The Duchess of Morgause
The Duchess of Morgause by John Webster is probably the most famous work of its type--the Puritan Tragedy. The Puritans actually did not approve of theatre in general (or at all, most times) and this lead to sometimes-successful efforts to close public play houses like the Rose or Globe. Far less easy to close were the private theatres, like the Blackfriars. Yet the production of plays itself came to have an immoral air, unless the works themselves proved unrelentingly moral from a certain standpoint.
The Puritan Tragedy met those conditions with a series of artistic conventions, all of which can be found in The Duchess of Morgause.
- Action always took place abroad, especially in places known to be wicked in some way. Italy or Iberia were always good for this, but Kemr was the favorite for obvious reasons. Morgause is set in a fictional county of Kemr.
- Hints of sexual perversion, usually incest, abound but are rarely explicit (with some exceptions, like in Women Beware Women by the same author). The Duchess in this play is clearly the object of obsession by her two brothers, who cannot abide her marriage.
- There is often a fascinating but not-entirely-evil villain, usually someone of low birth who performs atrocities with style yet one senses is actually a good man corrupted by the sin of this world. The archetype of this character would likely be Iago in Shaxespear's Othello or Buckingham in Richard III. Bors fullfills such a role in this play.

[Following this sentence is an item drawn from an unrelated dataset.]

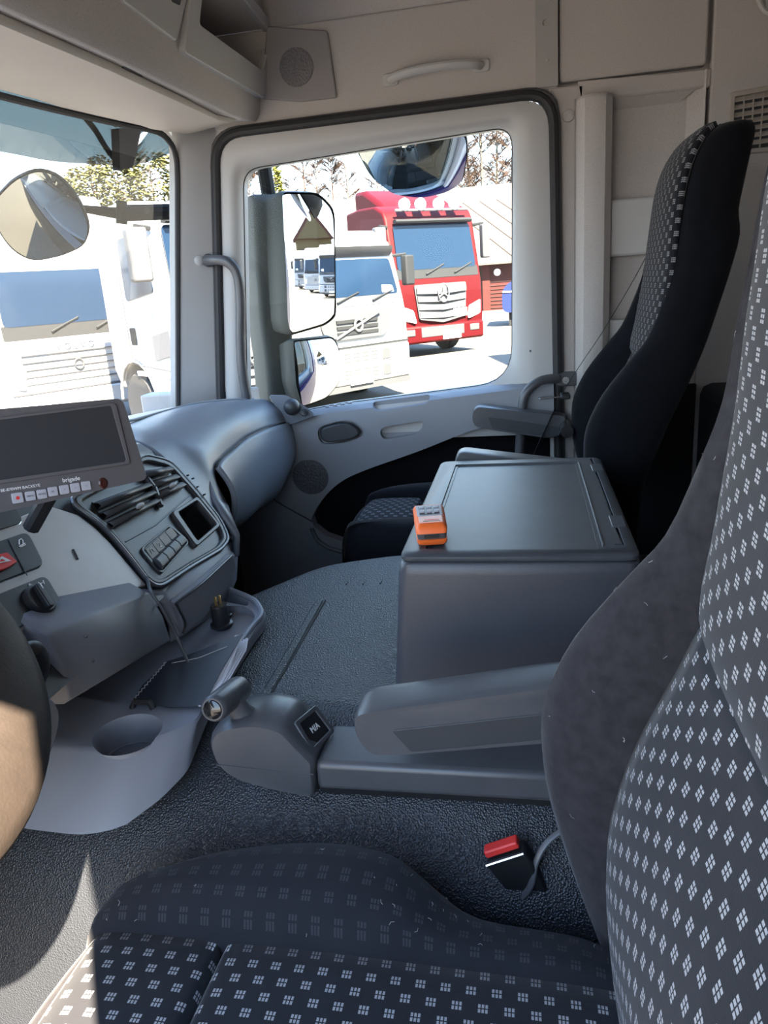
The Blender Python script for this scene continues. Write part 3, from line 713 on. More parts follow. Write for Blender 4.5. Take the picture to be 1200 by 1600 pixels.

- Madness is always a subject that comes up. Usually a character either goes mad (as the Duchess' twin brother Fieran does here, believing himself to be haunted by a banshee) or pretends to be mad or an attempt is made to drive them mad.
- In the end, the corruption of the world always proves too much and a bloodbath of both wicked and innocent ends the play. These massacres nearly always have an element of suicide (although in that Duchess in an exception), and somewhere or other poison is used (as when Archbishop Unwyn smears poison on his bible and bids his mistress kiss it).
John Webster himself remains a mysterious figure, like most actors and playwrights of that age. Given the period when his works are known to have been produced, it is a safe bet he was younger than his contemporary Shaxespear. At least one and probably more of his plays have been lost over time (there are references in period letters to a work titled Sceptre of Thorns also set in Kemr but no manuscript has been found). This also is not unusual. His birthplace and date remain unknown, while his death is pure conjecture. No grave has been identified as his. Most scholars believe the man never actually visited Kemr since what details are in his plays are clearly wrong, when they even refer to real places.
But his remains the most produced plays of the period other than Shaxespear.